§ **EXERCISE TASK**
State the number of lines where "picture" appears. Add nothing else.

§ **COLLECTED MATERIAL**
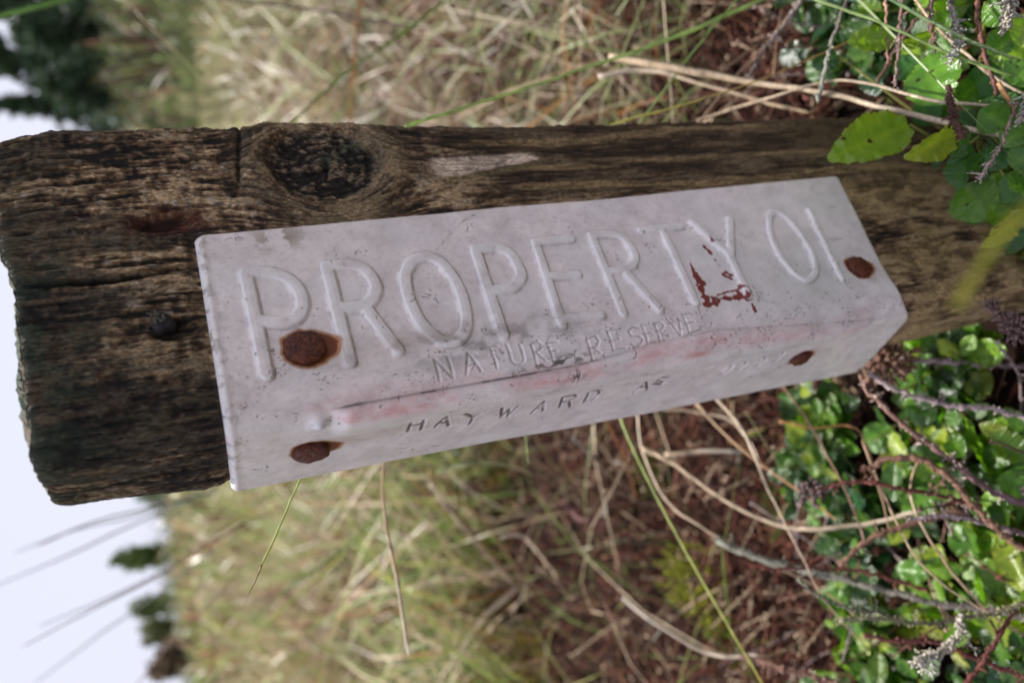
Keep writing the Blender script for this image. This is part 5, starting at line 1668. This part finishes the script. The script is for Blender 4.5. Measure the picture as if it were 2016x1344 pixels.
def dead_heather():
    """low brown heather: many small brittle sprigs, one uncounted mass"""
    b = Bag()
    n = 3300
    k = 0
    while k < n:
        r = 0.08 + 1.29 * RNG.random() ** 1.05
        a = math.radians(RNG.uniform(-35, 105))
        x, y = CAM[0] + r * math.sin(a), CAM[1] + r * math.cos(a)
        if k > 1300:                                       # most of it grows thick behind the post
            g = on_ground(RNG.uniform(950, 1680), RNG.uniform(740, 1420)) if RNG.random() < 0.62 else on_ground(RNG.uniform(850, 1640), RNG.uniform(-80, 250))
            x, y = g[0], g[1]
            r = math.hypot(x - CAM[0], y - CAM[1])
        if -0.015 < x < 0.105 and -0.03 < y < 0.06:
            continue
        if k <= 1300 and r < 0.30 and RNG.random() < 0.4:
            continue
        k += 1
        z = float(ground_z(np.array(x), np.array(y)))
        L_ = RNG.uniform(0.015, 0.055) * (0.5 + 1.3 * r)
        d = np.array((RNG.normal(0, 0.6), RNG.normal(0, 0.6), RNG.uniform(0.15, 1.2)))
        d /= np.linalg.norm(d)
        P = spline([np.array((x, y, z)), np.array((x, y, z)) + d * L_ * 0.5 + RNG.normal(0, L_ * 0.12, 3), np.array((x, y, z)) + d * L_ + RNG.normal(0, L_ * 0.15, 3)], 6)
        c = np.array([(0.120, 0.036, 0.024), (0.055, 0.020, 0.015), (0.19, 0.085, 0.050), (0.42, 0.31, 0.21)][int(RNG.choice(4, p=[0.30, 0.32, 0.21, 0.17]))]) * RNG.uniform(0.7, 1.3)
        b.add_tube(P, np.linspace(0.0010, 0.0004, 6) * (0.6 + 0.6 * r), np.repeat(c[None], 6, 0), sides=4)
        for q in range(9):
            i = int(RNG.integers(1, 6))
            dv = d * 0.8 + RNG.normal(0, 0.6, 3)
            ln = RNG.uniform(0.002, 0.0045) * (0.6 + 0.7 * r)
            scale_leaf(b, P[i] + RNG.normal(0, 0.0008, 3), dv, ln, ln * 0.22, c * RNG.uniform(0.7, 1.7))
    o = obj('dead_heather', b.mesh('dead_heather'), LITTER)
    o['kind'] = 'stuff'
    o['label'] = 'low brown dead heather covering the ground round the post'


dead_heather()


def shoots():
    """fine heather shoots that stand among the leaves, one uncounted mass"""
    b = Bag()
    for k in range(95):
        if RNG.random() < 0.7:
            g = on_ground(RNG.uniform(1560, 2250), RNG.uniform(700, 1420))
        else:
            g = on_ground(RNG.uniform(1560, 2150), RNG.uniform(-60, 150))
        x, y = g[0], g[1]
        if -0.008 < x < 0.098 and -0.01 < y < 0.05:
            continue
        L_ = RNG.uniform(0.035, 0.075)
        d = np.array((RNG.normal(-0.1, 0.5), RNG.normal(-0.1, 0.5), RNG.uniform(0.35, 1.0)))
        d /= np.linalg.norm(d)
        p0 = np.array((x, y, 0.0))
        P = spline([p0, p0 + d * L_ * 0.5 + RNG.normal(0, 0.004, 3), p0 + d * L_ + RNG.normal(0, 0.006, 3)], 9)
        c = np.array([(0.12, 0.04, 0.032), (0.07, 0.03, 0.028), (0.20, 0.11, 0.08), (0.26, 0.20, 0.19)][int(RNG.integers(0, 4))]) * RNG.uniform(0.7, 1.3)
        b.add_tube(P, np.linspace(0.0008, 0.0003, 9), np.repeat(c[None], 9, 0), sides=5)
        for q in range(int(RNG.integers(8, 34))):
            i = int(RNG.integers(2, 9))
            dv = d * 0.9 + RNG.normal(0, 0.5, 3)
            ln = RNG.uniform(0.0013, 0.0030)
            scale_leaf(b, P[i], dv, ln, ln * 0.22, c * RNG.uniform(0.8, 2.0))
    o = obj('heather_shoots', b.mesh('heather_shoots'), TWIG)
    o['kind'] = 'stuff'
    o['label'] = 'fine dark heather shoots growing among the shrub leaves'


shoots()


def litter():
    b = []
    n = 15000
    r = 0.16 + 1.2 * RNG.random(n) ** 1.5
    a = np.radians(RNG.uniform(-40, 110, n))
    X, Y = CAM[0] + r * np.sin(a), CAM[1] + r * np.cos(a)
    Z = ground_z(X, Y) + RNG.uniform(0, 0.012, n) * (0.5 + r)
    ln = (0.003 + 0.03 * RNG.random(n) ** 3) * (0.6 + 0.8 * r)
    w = np.minimum(ln * RNG.uniform(0.05, 0.3, n), 0.0035)
    ph, el = RNG.uniform(0, 6.28, n), RNG.normal(0.15, 0.4, n)
    D = np.stack([np.cos(ph) * np.cos(el), np.sin(ph) * np.cos(el), np.sin(el)], -1)
    A2 = np.stack([-np.sin(ph), np.cos(ph), np.zeros(n)], -1)
    B2 = np.cross(D, A2)
    P = np.stack([X, Y, Z], -1)
    V = np.stack([P - D * ln[:, None] / 2, P + A2 * w[:, None] / 2, P + B2 * w[:, None] / 2, P - A2 * w[:, None] / 2, P - B2 * w[:, None] / 2, P + D * ln[:, None] / 2], 1)
    f = np.array([(0, 2, 1), (0, 3, 2), (0, 4, 3), (0, 1, 4), (5, 1, 2), (5, 2, 3), (5, 3, 4), (5, 4, 1)])
    F = (np.arange(n)[:, None, None] * 6 + f[None]).reshape(-1, 3)
    C = palette(n, X, Y, [(0.10, 0.030, 0.020), (0.04, 0.016, 0.011), (0.17, 0.07, 0.042), (0.36, 0.26, 0.17), (0.55, 0.45, 0.34), (0.14, 0.18, 0.03)], [6, 6, 3, 1.2, 0.8, 0.8])
    C = np.repeat(C[:, None], 6, 1).reshape(-1, 3)
    o = obj('leaf_litter', new_mesh('leaf_litter', V.reshape(-1, 3), F, C, smooth=False), LITTER)
    o['kind'] = 'stuff'
    o['label'] = 'brown heather litter on the ground round the post'


litter()


# ------------------------------------------------------------------ trees and bushes on the skyline
def cards(n, P, size, col, var=0.35):
    """n leaf-clump faces (bent quads) at P"""
    d = RNG.normal(0, 1, (n, 3)); d /= np.linalg.norm(d, axis=1, keepdims=True)
    e = np.cross(d, RNG.normal(0, 1, (n, 3))); e /= np.linalg.norm(e, axis=1, keepdims=True) + 1e-9
    s = size * RNG.uniform(0.5, 1.2, n)[:, None]
    m = np.cross(d, e)
    V = np.stack([P - d * s, P - e * s * 0.4 + m * s * 0.12, P + d * s, P + e * s * 0.4 + m * s * 0.12], 1)
    F = np.arange(n)[:, None] * 4 + np.arange(4)[None]
    C = np.repeat((np.asarray(col)[None] * RNG.uniform(1 - var, 1 + var, (n, 1)))[:, None], 4, 1)
    return V.reshape(-1, 3), F, C.reshape(-1, 3)


def conifer(label, az, dist, h, rad, col, z_low=0.12, n=1500):
    a = math.radians(az)
    x, y = CAM[0] + dist * math.sin(a), CAM[1] + dist * math.cos(a)
    root = bpy.data.objects.new('conifer', None)
    COL.objects.link(root)
    root.location = (x, y, float(ground_z(np.array(x), np.array(y))) - 0.1)
    tag(root, label, 'tree', 'dark conifers on the wide side of the post')
    b = Bag()
    Q = spline([np.zeros(3), np.array((0.02 * h * RNG.normal(), 0.02 * h * RNG.normal(), h * 0.5)), np.array((0, 0, h * 0.98))], 12)
    b.add_tube(Q, np.linspace(0.022 * h, 0.004 * h, 12), np.full((12, 3), 0.06) * (1, 0.8, 0.65), sides=8)
    # limbs
    P = []
    nb = int(n / 26)
    for k in range(nb):
        t = z_low + (1 - z_low) * (k + RNG.uniform()) / nb
        ang = RNG.uniform(0, 6.28)
        L_ = rad * (1 - (t - z_low) / (1 - z_low)) ** 0.8 * RNG.uniform(0.55, 1.15) + 0.15
        p0 = np.array((0, 0, h * t))
        p1 = p0 + np.array((math.cos(ang) * L_, math.sin(ang) * L_, -0.18 * L_ + RNG.normal(0, 0.1)))
        b.add_tube(spline([p0, p1], 4), np.linspace(0.006 * h * (1 - t) + 0.01, 0.006, 4), np.full((4, 3), 0.05), sides=4)
        m = 26
        u = RNG.random(m) ** 0.7
        q = p0[None] + (p1 - p0)[None] * u[:, None] + RNG.normal(0, 0.06 * L_ + 0.04, (m, 3))
        q[:, 2] -= 0.10 * L_ * RNG.random(m)
        P.append(q)
    obj('trunk', b.mesh('trunk'), BARK, root)
    P = np.concatenate(P)
    V, F, C = cards(len(P), P, 0.035 * h + 0.06, col)
    obj('crown', new_mesh('crown', V, F, C, smooth=False), CROWN, root)
    return root


CON = [
    ('tall dark conifer at the picture edge, outermost of the conifers', 58.5, 26, 6.5, 1.25),
    ('dark conifer next to the outermost one, narrow crown', 54.6, 32, 5.6, 1.0),
    ('broad dark conifer between two gaps of sky', 51.3, 27, 5.0, 1.35),
    ('dark conifer with a ragged crown beside the post edge', 48.6, 32, 4.9, 1.0),
    ('lower dark conifer nearest to the post edge', 46.0, 24, 2.7, 1.0),
    ('small conifer in front of the taller dark ones', 53.0, 20, 2.4, 1.1),
    ('bushy small conifer at the foot of the tallest one', 56.6, 20, 2.7, 1.2),
    ('small conifer low against the grass by the broad one', 49.8, 19, 1.9, 1.1),
]
for lb, az, ds_, hh, rd in CON:
    conifer(lb, az, ds_, hh, rd * 1.2, (0.045, 0.082, 0.040), z_low=0.04, n=2000)


def bush(label, px, py, dist, w, h, col, n=420, name='skyline_bush'):
    r = ray(px, py)
    r = r / math.hypot(r[0], r[1])
    c = CAM + r * dist
    g = float(ground_z(np.array(c[0]), np.array(c[1])))
    root = bpy.data.objects.new(name, None)
    COL.objects.link(root)
    root.location = (c[0], c[1], g)
    w, h = w * 0.45, h * 0.74
    tag(root, label, 'bush', 'bushes along the skyline')
    b = Bag()
    tops = []
    for k in range(5):
        a = RNG.uniform(0, 6.28)
        tp = np.array((math.cos(a) * w * 0.3, math.sin(a) * w * 0.3, h * RNG.uniform(0.5, 0.8)))
        b.add_tube(spline([np.zeros(3), tp * (0.4, 0.4, 0.6), tp], 6), np.linspace(0.03 * h, 0.008 * h, 6), np.full((6, 3), 0.07), sides=5)
        tops.append(tp)
    obj('trunk', b.mesh('trunk'), BARK, root)
    v = RNG.normal(0, 1, (n, 3)); v /= np.linalg.norm(v, axis=1, keepdims=True)
    t = np.array(tops)[RNG.integers(0, 5, n)]
    P = t + v * (RNG.random(n) ** 0.5)[:, None] * np.array((w * 0.36, w * 0.36, h * 0.36))
    P[:, 2] = np.maximum(P[:, 2], 0.03)
    V, F, C = cards(n, P, 0.09 * h + 0.03, col)
    obj('crown', new_mesh('crown', V, F, C, smooth=False), CROWN, root)


for args in (
    ('blue-green bush on the skyline close beside the post', 372, 958, 24, 2.6, 1.55, (0.10, 0.16, 0.10)),
    ('small round dark green bush standing alone on the skyline', 322, 1088, 20, 1.2, 2.0, (0.12, 0.18, 0.05)),
    ('bushy green clump on the skyline below the round bush', 352, 1165, 22, 1.7, 1.7, (0.14, 0.19, 0.08)),
    ('reddish brown bush on the skyline near the bottom edge', 375, 1275, 18, 1.7, 1.45, (0.17, 0.12, 0.08)),
    ('small olive bush between the green clump and the reddish bush', 385, 1222, 19, 1.0, 1.3, (0.17, 0.19, 0.08)),
):
    bush(*args)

§ **EXERCISE ANSWER**
2